Amerykańskie atelier ECD Automotive zaprezentowało swój najnowszy i jak dotąd najbardziej ekstremalny projekt restomod klasycznego Land Rovera Defendera o nazwie Project Wilder. Kultowy terenowiec zyskał nie tylko nowe życie, ale i silnik o mocy, która przewyższa wszystkie jednostki napędowe dostępne obecnie w seryjnych Defenderach.

Pod maską klasycznego, pięciodrzwiowego Defendera pracuje doładowany silnik V8 od General Motors. Dokładna pojemność nie została ujawniona, ale moc przekracza 700 KM. Jednostkę sprzężono z sześciobiegową manualną skrzynią Magnum T56 oraz sportowym układem wydechowym Borla z aktywnymi zaworami. Układ jezdny został zmodernizowany i wyposażony w pneumatyczne zawieszenie, umożliwiające regulację prześwitu, oraz hamulce marki Brembo.

Nadwozie Project Wilder zostało pomalowane w unikalne odcienie zieleni i brązu, a całość dopełnia zewnętrzny stalowy stelaż ochronny. 20-calowe felgi od firmy Kahn także utrzymane są w spójnej kolorystyce.
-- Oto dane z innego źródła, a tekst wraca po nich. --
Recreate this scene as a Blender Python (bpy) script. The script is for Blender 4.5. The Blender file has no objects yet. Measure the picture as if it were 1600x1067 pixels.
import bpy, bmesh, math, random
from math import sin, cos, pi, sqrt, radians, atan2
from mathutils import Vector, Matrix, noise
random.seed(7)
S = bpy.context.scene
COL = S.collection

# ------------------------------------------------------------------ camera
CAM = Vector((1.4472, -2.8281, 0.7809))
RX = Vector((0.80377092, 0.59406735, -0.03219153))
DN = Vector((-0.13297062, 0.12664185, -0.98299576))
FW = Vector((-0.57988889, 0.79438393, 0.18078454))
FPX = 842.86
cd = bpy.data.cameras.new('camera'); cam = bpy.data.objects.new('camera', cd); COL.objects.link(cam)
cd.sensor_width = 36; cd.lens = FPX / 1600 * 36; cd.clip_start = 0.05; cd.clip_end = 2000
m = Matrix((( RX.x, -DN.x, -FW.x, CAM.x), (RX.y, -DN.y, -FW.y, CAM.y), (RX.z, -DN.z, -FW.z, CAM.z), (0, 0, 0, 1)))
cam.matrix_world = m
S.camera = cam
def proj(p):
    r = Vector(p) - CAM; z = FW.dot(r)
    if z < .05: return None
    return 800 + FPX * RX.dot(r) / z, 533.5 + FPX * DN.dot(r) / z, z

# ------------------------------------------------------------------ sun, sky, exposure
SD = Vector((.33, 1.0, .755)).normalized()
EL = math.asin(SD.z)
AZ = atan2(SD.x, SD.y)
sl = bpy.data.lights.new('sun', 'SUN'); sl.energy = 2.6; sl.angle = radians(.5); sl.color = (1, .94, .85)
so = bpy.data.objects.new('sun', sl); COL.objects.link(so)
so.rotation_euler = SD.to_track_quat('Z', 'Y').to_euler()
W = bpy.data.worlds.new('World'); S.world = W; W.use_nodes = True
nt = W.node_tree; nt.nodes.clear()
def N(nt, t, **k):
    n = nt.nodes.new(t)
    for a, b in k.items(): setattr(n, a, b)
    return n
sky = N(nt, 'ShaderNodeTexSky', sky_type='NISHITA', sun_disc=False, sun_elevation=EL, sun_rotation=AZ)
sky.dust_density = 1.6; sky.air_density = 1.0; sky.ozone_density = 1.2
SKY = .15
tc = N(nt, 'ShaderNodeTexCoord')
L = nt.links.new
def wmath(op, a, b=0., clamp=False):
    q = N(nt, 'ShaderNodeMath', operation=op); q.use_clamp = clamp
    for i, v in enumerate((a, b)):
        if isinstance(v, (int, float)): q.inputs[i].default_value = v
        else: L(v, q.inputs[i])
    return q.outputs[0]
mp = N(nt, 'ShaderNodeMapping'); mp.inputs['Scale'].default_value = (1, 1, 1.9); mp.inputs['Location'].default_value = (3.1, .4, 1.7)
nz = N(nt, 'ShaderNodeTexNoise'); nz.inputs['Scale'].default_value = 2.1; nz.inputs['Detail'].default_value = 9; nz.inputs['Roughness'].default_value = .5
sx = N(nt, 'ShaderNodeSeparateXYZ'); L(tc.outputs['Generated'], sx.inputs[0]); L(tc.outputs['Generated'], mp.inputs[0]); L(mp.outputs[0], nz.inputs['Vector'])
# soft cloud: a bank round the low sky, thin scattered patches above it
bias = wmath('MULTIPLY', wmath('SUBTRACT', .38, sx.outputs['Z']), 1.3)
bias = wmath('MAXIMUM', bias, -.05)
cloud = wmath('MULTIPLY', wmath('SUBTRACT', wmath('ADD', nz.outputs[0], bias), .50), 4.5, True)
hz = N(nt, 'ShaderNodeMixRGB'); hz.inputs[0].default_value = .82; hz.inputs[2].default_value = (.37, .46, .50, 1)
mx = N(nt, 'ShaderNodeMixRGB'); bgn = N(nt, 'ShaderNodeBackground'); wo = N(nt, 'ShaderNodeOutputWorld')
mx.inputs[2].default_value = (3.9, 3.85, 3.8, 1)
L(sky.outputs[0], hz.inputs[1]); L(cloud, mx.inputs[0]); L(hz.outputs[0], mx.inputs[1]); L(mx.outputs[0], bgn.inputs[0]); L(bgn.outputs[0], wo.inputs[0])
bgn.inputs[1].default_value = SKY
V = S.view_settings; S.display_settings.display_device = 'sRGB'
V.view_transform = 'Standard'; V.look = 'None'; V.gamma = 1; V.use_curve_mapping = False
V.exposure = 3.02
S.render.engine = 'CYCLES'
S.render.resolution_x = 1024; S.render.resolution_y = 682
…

Wnętrze Defendera przeszło pełną transformację. Znajdziemy tu cztery sportowe fotele Recaro z elektryczną regulacją, drewnianą kierownicę Nardi, wykończenie z wysokogatunkowej skóry, alcantary i drewna orzechowego.

Na pokładzie nie zabrakło nowoczesnych technologii: system multimedialny z nagłośnieniem Focal, dwoma subwooferami, wsparciem Apple CarPlay, elektryczne szyby, panoramiczny dach oraz system monitorowania martwego pola.

ECD Automotive nie ujawnia ceny Project Wilder, ale jak na tak rozbudowany restomod można spodziewać się kwoty liczonej w setkach tysięcy dolarów.

W czerwcu zaprezentowano również wyjątkowo futurystyczny restomod Defendera. Klasyczny model został wyposażony w cztery silniki elektryczne zintegrowane bezpośrednio z kołami. Według konstruktorów, takie rozwiązanie ma radykalnie zwiększyć możliwości terenowe samochodu poza utwardzonymi drogami.